> [CHALLENGE]: The required output consists solely of the lines from the top of the listing through the line containing "struct('wall_alcove_back', box((X_FAR, YD", transcribed exactly.

> [DATASET EXCERPT]:
--- begin ---
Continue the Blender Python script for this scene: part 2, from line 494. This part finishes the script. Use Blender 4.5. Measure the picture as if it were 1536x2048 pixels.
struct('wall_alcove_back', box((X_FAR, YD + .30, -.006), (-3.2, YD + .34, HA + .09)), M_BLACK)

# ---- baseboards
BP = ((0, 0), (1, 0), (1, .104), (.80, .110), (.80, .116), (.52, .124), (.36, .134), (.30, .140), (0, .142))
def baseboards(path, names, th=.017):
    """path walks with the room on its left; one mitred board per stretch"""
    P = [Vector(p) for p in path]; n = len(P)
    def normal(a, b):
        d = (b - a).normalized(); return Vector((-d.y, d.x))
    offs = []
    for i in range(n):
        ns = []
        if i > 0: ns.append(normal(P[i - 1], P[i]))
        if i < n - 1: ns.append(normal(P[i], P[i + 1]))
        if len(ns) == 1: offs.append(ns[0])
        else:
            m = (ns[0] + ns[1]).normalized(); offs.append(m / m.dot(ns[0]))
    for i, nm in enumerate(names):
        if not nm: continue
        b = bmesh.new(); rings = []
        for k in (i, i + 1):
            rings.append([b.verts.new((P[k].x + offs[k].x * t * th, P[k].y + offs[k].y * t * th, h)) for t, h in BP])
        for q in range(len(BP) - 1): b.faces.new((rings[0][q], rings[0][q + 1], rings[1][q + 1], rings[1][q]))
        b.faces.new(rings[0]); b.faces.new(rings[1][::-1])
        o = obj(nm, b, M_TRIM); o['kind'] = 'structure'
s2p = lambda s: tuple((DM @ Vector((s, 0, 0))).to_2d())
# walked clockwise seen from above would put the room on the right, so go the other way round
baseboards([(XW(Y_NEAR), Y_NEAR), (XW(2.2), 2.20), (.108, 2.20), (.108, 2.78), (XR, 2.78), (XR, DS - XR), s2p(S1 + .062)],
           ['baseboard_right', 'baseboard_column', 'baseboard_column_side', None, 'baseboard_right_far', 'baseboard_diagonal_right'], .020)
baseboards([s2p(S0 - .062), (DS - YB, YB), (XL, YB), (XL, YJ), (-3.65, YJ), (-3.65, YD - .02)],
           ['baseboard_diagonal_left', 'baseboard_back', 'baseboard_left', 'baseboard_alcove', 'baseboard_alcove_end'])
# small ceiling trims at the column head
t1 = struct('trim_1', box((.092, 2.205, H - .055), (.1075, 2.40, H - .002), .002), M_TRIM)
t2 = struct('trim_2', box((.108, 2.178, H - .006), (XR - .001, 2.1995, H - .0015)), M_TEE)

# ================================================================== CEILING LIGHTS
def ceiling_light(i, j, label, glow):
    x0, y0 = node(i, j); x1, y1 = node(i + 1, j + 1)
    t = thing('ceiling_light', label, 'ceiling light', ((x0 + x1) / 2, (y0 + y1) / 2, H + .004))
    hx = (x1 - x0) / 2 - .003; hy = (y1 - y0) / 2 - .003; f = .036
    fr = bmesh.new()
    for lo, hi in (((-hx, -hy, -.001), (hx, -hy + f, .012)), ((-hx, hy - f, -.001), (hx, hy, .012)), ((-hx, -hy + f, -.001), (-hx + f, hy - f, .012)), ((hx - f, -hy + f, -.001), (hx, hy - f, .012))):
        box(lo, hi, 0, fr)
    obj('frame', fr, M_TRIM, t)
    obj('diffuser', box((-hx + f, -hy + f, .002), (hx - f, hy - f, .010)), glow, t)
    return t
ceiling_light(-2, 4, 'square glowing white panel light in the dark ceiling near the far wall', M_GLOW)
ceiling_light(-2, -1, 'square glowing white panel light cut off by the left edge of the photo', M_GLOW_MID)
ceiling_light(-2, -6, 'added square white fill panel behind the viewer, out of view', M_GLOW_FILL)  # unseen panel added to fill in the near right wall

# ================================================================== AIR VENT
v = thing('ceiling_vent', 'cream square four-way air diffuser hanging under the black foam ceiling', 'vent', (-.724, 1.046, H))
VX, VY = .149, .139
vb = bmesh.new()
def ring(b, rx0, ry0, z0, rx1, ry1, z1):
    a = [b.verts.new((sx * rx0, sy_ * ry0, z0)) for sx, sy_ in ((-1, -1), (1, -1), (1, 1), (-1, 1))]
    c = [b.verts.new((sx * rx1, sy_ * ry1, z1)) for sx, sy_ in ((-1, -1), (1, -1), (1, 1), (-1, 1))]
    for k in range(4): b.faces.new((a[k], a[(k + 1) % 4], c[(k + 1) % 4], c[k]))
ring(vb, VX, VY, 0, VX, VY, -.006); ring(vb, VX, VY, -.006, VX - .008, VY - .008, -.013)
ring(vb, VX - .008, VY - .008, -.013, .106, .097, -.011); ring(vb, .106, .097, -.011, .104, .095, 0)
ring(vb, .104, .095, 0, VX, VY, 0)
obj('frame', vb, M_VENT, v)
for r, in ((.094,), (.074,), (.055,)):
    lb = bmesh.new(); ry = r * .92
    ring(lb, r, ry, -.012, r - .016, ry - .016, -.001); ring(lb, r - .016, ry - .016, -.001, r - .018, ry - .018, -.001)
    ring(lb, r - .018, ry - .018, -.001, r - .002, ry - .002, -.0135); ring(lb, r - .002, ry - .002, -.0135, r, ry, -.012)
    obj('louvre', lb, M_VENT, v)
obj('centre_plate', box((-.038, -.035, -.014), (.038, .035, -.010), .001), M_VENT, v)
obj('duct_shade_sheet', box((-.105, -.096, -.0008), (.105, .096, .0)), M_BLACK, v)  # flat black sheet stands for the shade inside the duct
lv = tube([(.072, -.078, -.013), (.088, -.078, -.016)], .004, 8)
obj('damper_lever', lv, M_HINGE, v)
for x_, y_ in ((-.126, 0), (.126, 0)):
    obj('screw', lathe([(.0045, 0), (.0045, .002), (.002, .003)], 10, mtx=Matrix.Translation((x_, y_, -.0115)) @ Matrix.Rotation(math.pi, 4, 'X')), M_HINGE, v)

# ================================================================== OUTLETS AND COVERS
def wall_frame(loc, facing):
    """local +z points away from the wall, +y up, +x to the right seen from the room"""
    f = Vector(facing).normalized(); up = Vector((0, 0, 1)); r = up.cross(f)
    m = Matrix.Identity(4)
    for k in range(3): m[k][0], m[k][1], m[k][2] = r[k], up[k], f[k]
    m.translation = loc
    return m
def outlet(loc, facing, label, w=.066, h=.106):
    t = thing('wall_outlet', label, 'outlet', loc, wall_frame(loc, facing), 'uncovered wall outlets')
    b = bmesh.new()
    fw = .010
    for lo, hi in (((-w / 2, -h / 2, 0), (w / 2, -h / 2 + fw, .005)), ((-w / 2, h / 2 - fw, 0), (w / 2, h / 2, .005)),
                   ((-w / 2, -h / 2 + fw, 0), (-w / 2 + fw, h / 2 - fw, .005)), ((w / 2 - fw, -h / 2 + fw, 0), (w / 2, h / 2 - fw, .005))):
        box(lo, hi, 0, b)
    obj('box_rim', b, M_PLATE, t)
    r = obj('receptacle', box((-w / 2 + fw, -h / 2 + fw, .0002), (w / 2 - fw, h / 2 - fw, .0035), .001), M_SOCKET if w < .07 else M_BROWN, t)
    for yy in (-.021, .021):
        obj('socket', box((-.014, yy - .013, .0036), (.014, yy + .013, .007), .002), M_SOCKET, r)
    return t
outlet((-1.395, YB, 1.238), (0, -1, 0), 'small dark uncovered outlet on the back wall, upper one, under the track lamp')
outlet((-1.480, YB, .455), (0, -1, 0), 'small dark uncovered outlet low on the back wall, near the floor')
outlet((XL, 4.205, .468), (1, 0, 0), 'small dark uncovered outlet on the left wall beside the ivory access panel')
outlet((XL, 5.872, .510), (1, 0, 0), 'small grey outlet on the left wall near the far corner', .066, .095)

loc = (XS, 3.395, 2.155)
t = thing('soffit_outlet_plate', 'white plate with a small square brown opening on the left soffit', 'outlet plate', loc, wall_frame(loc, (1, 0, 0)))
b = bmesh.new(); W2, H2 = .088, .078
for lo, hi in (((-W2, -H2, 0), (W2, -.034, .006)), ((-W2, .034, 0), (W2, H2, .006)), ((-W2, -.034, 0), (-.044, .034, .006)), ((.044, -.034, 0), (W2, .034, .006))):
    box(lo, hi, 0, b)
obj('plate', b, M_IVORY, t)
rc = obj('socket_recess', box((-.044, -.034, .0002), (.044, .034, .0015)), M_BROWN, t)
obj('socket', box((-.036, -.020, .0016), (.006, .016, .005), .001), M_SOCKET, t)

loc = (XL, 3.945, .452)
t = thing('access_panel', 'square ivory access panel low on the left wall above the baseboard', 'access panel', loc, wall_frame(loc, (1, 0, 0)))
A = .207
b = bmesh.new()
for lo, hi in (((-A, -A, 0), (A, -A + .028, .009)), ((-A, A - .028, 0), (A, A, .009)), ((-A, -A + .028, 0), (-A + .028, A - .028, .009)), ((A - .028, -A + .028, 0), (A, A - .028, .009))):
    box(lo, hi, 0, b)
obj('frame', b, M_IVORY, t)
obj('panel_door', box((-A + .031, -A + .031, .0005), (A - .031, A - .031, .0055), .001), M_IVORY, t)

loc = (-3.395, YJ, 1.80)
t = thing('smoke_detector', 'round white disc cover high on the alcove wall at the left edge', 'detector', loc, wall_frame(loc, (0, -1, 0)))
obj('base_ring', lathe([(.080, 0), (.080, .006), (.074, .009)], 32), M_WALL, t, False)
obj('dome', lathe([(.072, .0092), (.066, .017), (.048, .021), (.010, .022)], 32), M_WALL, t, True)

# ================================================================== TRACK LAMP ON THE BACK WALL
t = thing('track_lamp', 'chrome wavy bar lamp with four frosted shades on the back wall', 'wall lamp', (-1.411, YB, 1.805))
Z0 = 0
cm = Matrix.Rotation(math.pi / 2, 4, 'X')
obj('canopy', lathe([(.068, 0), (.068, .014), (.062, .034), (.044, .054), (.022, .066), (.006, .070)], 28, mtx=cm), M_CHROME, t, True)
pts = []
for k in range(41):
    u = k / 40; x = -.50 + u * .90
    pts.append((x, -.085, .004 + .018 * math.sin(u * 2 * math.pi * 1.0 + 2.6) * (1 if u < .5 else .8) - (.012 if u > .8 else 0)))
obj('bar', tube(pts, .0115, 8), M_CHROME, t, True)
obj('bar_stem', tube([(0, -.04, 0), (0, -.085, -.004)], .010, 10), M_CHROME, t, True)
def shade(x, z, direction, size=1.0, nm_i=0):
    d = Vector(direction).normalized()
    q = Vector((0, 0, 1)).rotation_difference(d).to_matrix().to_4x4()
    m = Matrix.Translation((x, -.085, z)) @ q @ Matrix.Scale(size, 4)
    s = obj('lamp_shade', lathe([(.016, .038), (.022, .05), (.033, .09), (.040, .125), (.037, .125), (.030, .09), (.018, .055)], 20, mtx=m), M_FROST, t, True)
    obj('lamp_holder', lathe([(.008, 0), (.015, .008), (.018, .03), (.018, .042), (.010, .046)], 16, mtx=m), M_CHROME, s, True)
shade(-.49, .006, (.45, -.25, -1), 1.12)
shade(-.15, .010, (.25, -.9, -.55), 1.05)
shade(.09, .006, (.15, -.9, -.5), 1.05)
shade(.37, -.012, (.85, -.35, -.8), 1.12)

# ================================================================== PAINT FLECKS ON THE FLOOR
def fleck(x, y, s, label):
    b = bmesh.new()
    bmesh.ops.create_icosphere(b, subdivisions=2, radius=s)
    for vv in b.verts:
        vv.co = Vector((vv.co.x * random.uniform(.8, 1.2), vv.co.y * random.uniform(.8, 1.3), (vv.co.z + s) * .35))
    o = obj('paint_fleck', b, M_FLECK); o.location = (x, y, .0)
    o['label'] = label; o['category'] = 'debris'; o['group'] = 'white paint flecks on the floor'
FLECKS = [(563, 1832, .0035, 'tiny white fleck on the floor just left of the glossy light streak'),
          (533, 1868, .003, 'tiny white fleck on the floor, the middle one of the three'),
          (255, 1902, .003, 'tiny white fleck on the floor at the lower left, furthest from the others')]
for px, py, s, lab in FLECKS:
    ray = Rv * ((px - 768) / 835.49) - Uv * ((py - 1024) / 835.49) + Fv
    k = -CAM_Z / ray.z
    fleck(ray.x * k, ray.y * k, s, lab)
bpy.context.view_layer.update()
--- end ---
> [SOLUTION TO THIS EXERCISE]:
Continue the Blender Python script for this scene: part 2, from line 494. This part finishes the script. Use Blender 4.5. Measure the picture as if it were 1536x2048 pixels.
struct('wall_alcove_back', box((X_FAR, YD + .30, -.006), (-3.2, YD + .34, HA + .09)), M_BLACK)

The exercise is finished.